Kia-ora
One of the proposed ways of both making the finance industry pay a small proportion of the costs they inflict on our society and slowing unproductive capital flows is the Tobin, or Robin hood, tax on financial transactions.
Otherwise simply called a financial transaction tax (FTT).
Of course any means of bringing the excessive profits of the finance industry to heel are damned with faint praise or a raft of specious reasons why they do not think it will work.
It is, of course, a very unpopular idea also, with those who juggle money among different countries to minimise tax.
Arguments against FTT are bogus.
The arguments for FTT are many.
Replacing some or all of taxes on productive workers and industry. As Adam Smith said the owners of capital should pay taxes. Taxes paid by workers and entrepreneurs, on production, are a drag on increasing overall wealth.
Taxing people who largely avoid it at present enables the tax base to be broadened.
It slows the pace of wealth transfer from the productive economy towards speculation in money.
If enough countries agree it can slow damaging capital flows and speculation on currency.
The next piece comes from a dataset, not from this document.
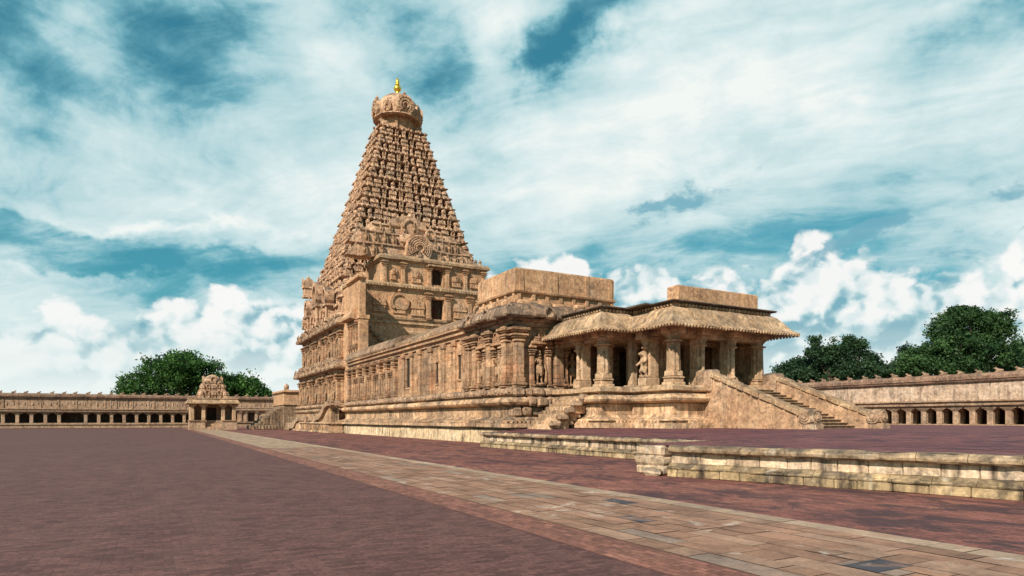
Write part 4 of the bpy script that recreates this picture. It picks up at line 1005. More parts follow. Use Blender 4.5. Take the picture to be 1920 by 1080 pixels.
# big domed corner shrine and roof ornaments above the second cornice
mb = MB(); mb.add(KUTA, (TV-11.0, TU-12.4, 16.0), 0, (3.6, 3.6, 5.0)); mb.build('corner_shrine', M['tower'], tower, .05, 1.2); mb = MB(); mb.add(KUTA, (TV-11.4, TU+12.0, 16.0), 0, (2.4, 2.4, 4.2)); mb.build('corner_shrine', M['tower'], tower, .05, 1.2)
mb = MB()
for uu, s in ((-6.5, 1.), (0., 1.35), (6.3, 1.)):
    mb = MB(); fcopy(mb, PANJ, 'S', TV-12.6, TU+uu, 0, 16.0, (3.2*s, 2.2, 4.3*s)); fcopy(mb, FIG, 'S', TV-12.6, TU+uu, 1.1, 16.4, (2.0,)*3); mb.build('roof_gable', M['tower'], tower, .05, 1.2)
mb = MB(); fcopy(mb, SALA, 'S', TV-11.2, TU+10.2, 1.0, 22.2, (1.0, 2.0, 3.4))
mb.build('roof_gable', M['tower'], tower, .05, 1.2)
# neck, dome and finial
mb = MB(); ztop = zs[-1]
mb.add(tbox((TV-3.55, TU-2.75, ztop-.1), (TV+3.55, TU+2.75, ztop+.12)))
mb.add(lathe([(2.75, ztop), (2.75, ztop+2.2), (3.0, ztop+2.3)], 8, PI/8))
for q in range(8):
    a = PI/8+q*PI/4; mb.add(tbox((-.2, -.12, 0), (.2, .2, 2.2)), (TV*0+2.7*math.cos(a), 2.7*math.sin(a), ztop), a-PI/2) if False else mb.add(tbox((-.2, -.12, 0), (.2, .2, 2.2)), (2.72*math.cos(a), 2.72*math.sin(a), ztop), a-PI/2)
mb2 = MB(); v, f = mb.arrays()
v = v.copy(); v[8:, 0] += TV; v[8:, 1] += TU; mb2.add((v, f)); mb2.build('neck', M['plaster'], tower)
mb = MB(); dz = ztop+2.15
mb.add(lathe([(2.9, 0), (3.75, -.12), (3.95, .0), (3.9, .16), (3.35, .35), (3.42, .8), (3.48, 1.4), (3.42, 2.1), (3.15, 2.8), (2.65, 3.45), (1.9, 4.0), (1.15, 4.28), (.85, 4.34), (.95, 4.45), (.7, 4.55), (.4, 4.6)], 24, PI/24*0), (TV, TU, dz))
for q in range(8):     # ribs on the edges
    a = PI/8+q*PI/4
    for r0, z0, r1, z1 in ((3.42, .3, 3.47, 1.4), (3.47, 1.4, 2.98, 2.75), (2.98, 2.75, 1.7, 3.95)):
        p = [(r0-.25, z0), (r0+.08, z0), (r1+.08, z1), (r1-.25, z1)]
        vv = [(r*math.cos(a)-s*math.sin(a), r*math.sin(a)+s*math.cos(a), zz) for s in (-.09, .09) for r, zz in p]
        mb.add((vv, [(0, 1, 2, 3), (7, 6, 5, 4), (0, 4, 5, 1), (1, 5, 6, 2), (2, 6, 7, 3), (3, 7, 4, 0)]), (TV, TU, dz))
mb.build('dome', M['tower'], tower, .05, 1.3)
hs1 = MB().add(horseshoe(1.55, .9, 18, 1.12)).add(horseshoe(1.05, 1.0, 14, 1.1), (0, 0, .4)).add(horseshoe(.55, 1.12, 10, 1.1), (0, 0, .75))
for i in range(15):
    a = R(-40+260*i/14); hs1.add(tbox((-.09, .5, -.09), (.09, 1.02, .09), .03), (1.28*math.cos(a), 0, 1.32+1.42*math.sin(a)))
HSM = hs1.mesh('arched_gable', M['tower'], weather=.03, wscale=2)
for face, rot in (('S', PI/2), ('E', PI), ('N', -PI/2), ('W', 0)):
    a = {'S': PI, 'E': -PI/2, 'N': 0, 'W': PI/2}[face]
    inst('arched_gable', HSM, tower, (TV+3.0*math.cos(a), TU+3.0*math.sin(a), dz+.1), rot, (.92, 1, .94))
for q in range(4):
    a = PI/4+q*PI/2; inst('arched_gable', HSM, tower, (TV+3.35*math.cos(a), TU+3.35*math.sin(a), dz+.5), a-PI/2, (.45, .5, .55))
BT = MB().add(BULL).mesh('bull', M['tower'], weather=.02, wscale=2)
for x, y, r in ((-2.9, -2.2, PI*.75), (2.9, -2.2, PI*.25), (-2.9, 2.2, PI*1.25), (2.9, 2.2, 0)):
    inst('bull_statue', BT, tower, (TV+x, TU+y, ztop+.1), r, (1.5, 1.5, 1.6))
mb = MB(); mb.add(lathe([(.30, 0), (.34, .1), (.28, .2), (.3, .32), (.50, .48), (.62, .72), (.64, .90), (.56, 1.12), (.36, 1.27), (.22, 1.33), (.22, 1.42), (.36, 1.48), (.36, 1.55), (.22, 1.62), (.33, 1.76), (.34, 1.92), (.25, 2.2), (.12, 2.5), (.02, 2.75)], 18), (TV, TU, dz+4.75))
mb.build('finial', M['gold'], tower, smooth_=True)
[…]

The problem with a FTT is the very rich can mostly avoid it and moderatly rich, middle classes and poor cannot.
ReplyDeleteIt does depend what you apply it to, but simple ones that apply to all financial transactions are *very* regressive. Sort of a "Nottingham Sheriff" tax.
The very rich simply perform all their transactions in overseas jurisdictions.
The banks will minimise their transactions using accounting tricks.
There are good and bad ways of implementing a transaction tax. Good ways discourage speculation but raise SFA revenue, bad ways raise revenue but are very regressive.